The afghan wound up huge, yellow and navy striped, and very good for University of Michigan fans. Or members of Alpha Chi Sigma, the chemistry professional fraternity. I am neither. It now lives on a loveseat in an uninhabited part of my mother's house, collecting dust and cat hair. Which is kind of sad. I should really take it, wash it, and give it to someone who would use it. Or Warm Up America. Or Goodwill. But it's my first afghan, I can't do that. It will be mine forever.

There have been other things since. Several baby blankets, nylon purses, two other full-sized afghans, countless scarves, including probably thirty or so orange-and-blue stranded mesh ones that the Auburn Democrats wanted to sell for charity. I hope they eventually sold some. A doily or two, and several snowflake christmas ornaments that still haven't been stiffened.

I'm still partial to Susan Bates hooks. Clover ones are good too, but Boye hooks drive me nuts with their pointy barb on the hook. Aluminum and plastic, the bamboo one I used once was not fun.

I love granny squares, after the mathghan they're a favorite way to do things. Plus you get to play Latin squares with them. I'm working on a granny baby blanket right now, and it's going to be a pair of orthogonal Latin squares of order 3. I tried to knit this one, it was going to be my first knitted blanket, but I got bored. And then I got annoyed. So I whipped up a granny and tried to knit into it, and that got annoying too. So now it's just going to be granny squares.

My grandmother taught me enough to make a chain. From her I learned single and double crochets too, but I forgot those throughout the years. I was 21 when I decided I needed to make stuff from yarn, and used her green Learn How book (copyright 1959) as a reference. She made my mom an orange and brown Park Lane afghan when Mom left home, and we had it on the couch in the living room when I was growing up. I was delighted to find the pattern in a library book and still have it on file. When I find the right colors for my home, I'm going to have that afghan in my living room too. But definitely not in orange and brown.

Next time - knitting and its dangers

Wednesday, May 2, 2007

Mathghan

So, while I was spending five years in graduate school, getting some math larnin' so I could eventually score standardized exams for peanuts, I wasn't always studying. I spent a lot of time working on this:



It's a self-orthogonal latin square of order ten, which sounds complicated, but isn't really. You've done Sudoku? It's like that, except without the smaller 3x3 parts. Each column and row have each color exactly once in the outside and inside parts of the granny square. Every possible coupling of outside and inside colors is there, and if you flip the thing along the upper-left to lower-right diagonal, the inside and outside colors match. See the upper right corner? It's blue on the inside and black on the outside. The opposite corner is the reverse.

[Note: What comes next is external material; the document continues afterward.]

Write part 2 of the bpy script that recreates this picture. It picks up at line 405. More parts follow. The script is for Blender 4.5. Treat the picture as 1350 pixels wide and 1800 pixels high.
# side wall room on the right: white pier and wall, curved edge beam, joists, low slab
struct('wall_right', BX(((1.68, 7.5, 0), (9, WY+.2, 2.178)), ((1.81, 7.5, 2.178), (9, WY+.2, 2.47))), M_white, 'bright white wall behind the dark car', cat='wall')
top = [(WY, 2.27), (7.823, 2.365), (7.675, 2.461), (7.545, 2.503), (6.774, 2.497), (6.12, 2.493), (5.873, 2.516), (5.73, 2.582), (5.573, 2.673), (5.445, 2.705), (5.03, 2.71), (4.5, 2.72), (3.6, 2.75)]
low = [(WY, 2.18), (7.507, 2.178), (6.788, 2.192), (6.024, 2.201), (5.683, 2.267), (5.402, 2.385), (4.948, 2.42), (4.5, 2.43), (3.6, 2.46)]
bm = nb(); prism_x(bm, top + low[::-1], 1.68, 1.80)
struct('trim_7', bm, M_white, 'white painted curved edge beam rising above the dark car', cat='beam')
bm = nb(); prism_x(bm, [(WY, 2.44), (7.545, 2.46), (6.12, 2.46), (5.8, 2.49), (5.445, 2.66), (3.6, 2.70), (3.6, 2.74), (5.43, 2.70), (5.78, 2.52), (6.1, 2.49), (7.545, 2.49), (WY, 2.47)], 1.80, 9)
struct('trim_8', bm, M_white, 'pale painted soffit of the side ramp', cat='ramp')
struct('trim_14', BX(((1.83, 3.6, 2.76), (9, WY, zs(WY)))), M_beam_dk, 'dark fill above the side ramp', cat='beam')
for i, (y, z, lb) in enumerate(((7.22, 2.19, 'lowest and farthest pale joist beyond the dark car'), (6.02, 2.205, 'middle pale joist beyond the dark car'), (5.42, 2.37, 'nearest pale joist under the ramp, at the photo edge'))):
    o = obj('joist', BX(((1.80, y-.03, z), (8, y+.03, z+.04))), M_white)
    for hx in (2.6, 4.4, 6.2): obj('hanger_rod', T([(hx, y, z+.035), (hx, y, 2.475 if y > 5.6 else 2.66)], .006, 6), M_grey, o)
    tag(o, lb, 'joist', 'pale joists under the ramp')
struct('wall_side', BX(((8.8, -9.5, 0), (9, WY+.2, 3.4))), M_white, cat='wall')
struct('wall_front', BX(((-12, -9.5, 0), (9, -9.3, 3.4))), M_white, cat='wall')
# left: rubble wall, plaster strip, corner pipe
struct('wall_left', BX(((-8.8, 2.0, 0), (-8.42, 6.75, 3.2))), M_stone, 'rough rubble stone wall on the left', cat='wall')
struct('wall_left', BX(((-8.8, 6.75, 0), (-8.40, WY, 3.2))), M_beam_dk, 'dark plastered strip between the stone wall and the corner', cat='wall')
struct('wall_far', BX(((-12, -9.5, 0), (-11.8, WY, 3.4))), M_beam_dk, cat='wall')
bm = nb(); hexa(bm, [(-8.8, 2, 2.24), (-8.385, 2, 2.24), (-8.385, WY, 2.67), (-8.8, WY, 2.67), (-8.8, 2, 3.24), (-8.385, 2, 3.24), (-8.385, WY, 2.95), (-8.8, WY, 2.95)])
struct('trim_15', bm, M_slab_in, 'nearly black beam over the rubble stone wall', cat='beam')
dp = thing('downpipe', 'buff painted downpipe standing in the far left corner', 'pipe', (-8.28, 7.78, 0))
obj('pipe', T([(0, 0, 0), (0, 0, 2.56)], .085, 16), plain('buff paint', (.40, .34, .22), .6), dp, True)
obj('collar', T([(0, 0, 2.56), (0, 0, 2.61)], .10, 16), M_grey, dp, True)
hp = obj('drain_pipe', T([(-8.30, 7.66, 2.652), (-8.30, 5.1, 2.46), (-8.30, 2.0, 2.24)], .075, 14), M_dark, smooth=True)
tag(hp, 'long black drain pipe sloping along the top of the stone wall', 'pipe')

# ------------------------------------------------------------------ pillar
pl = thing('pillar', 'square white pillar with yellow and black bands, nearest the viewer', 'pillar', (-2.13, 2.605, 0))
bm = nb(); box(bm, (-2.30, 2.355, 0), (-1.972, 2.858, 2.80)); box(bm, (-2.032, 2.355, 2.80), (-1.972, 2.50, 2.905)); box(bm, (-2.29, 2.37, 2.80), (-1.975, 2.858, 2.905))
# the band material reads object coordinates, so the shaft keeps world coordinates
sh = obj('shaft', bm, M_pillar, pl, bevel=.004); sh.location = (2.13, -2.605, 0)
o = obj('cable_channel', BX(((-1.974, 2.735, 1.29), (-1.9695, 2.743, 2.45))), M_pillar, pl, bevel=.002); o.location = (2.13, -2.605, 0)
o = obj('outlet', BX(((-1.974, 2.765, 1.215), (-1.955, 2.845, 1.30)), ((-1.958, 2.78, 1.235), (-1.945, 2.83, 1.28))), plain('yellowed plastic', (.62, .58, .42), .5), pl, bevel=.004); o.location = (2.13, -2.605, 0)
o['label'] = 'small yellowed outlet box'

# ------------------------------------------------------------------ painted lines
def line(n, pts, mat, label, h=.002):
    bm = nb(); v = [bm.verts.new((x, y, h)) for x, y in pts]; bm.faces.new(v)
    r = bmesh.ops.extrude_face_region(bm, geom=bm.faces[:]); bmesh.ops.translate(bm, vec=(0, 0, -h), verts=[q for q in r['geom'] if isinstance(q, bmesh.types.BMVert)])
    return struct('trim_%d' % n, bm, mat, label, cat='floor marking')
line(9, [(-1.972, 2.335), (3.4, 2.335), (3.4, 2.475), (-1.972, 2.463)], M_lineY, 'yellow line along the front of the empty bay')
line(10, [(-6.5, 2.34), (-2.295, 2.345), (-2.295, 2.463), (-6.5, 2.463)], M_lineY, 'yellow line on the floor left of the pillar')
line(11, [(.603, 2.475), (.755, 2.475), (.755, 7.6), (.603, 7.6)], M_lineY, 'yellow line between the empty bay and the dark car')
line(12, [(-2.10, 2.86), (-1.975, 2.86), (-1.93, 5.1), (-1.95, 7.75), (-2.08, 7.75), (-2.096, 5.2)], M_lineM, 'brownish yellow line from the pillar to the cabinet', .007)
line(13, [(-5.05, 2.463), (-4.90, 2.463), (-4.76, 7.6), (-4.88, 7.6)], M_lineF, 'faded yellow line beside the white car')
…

This is a pretty nifty mathematical construct that for the longest time was conjectured not to exist. (Seriously, if you asked Euler, it totally would never happen.)

I took it to seminar and everyone thought it was cool.

Crafting-wise, it's pretty easy. The hard part is that every square is different. Other than that, it's 100 granny squares in ten colors, done in Red Heart acrylic. They're whipstitched together and there's a border row of single crochet around. Actually, the hard part was assembling in the right order. I looked this particular square up in a journal, so it wasn't like it was a puzzle or anything, but it was still annoying.

It lives on the back of our couch now, when it's not needed for its bright happy warmth.